Interestingly the reviews of the film today all noted how the crowd in the theatre was “pretty calm.” Well, if you are accustomed to a silent theatre while watching a film, this theatre was rockin’. Talk-back to the screen came mostly from coal proponents who comprised about one third of the film’s audience. And when Evans thanked Ken Hechler in her pre-screening address, this vocal group errupted in jeers, catcalls and insults; in response, those who honor Hechler’s decades of service to the state of West Virginia, rose to their feet to give the 94-year-old a standing ovation. This was the tensest moment of the night.

As the film credits rolled and the audience began to pour out into the night, a small group of coal miners, who were easily identified by their black Argus Coal t-shirts, became hostile and agitated while talking to a few activists, who were probably fighting a losing battle in trying to discuss such an emotionally charged issue in the aftermath of a film screening that basically nails that fact that mountaintop removal must end.

Capitol Police were on the ball and were seen running to the outside entrance, where a heated conversation was brewing. Approximately six coal miners were escorted from the building property by three officers.

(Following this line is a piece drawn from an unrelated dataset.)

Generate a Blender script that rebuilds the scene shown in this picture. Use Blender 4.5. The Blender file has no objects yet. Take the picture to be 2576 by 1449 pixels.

West Virginia Capitol Police escorted six coal miners from the Capitol Complex after they became hostile and threatening towards those who tried to talk to them after the screening.  photograph (c) antrim caskey, 2009

West Virginia Capitol Police escorted six coal miners from the Capitol Complex after they became hostile and threatening towards those who tried to talk to them after the screening. photograph (c) antrim caskey, 2009

Seems police supervision is still needed for these conversations.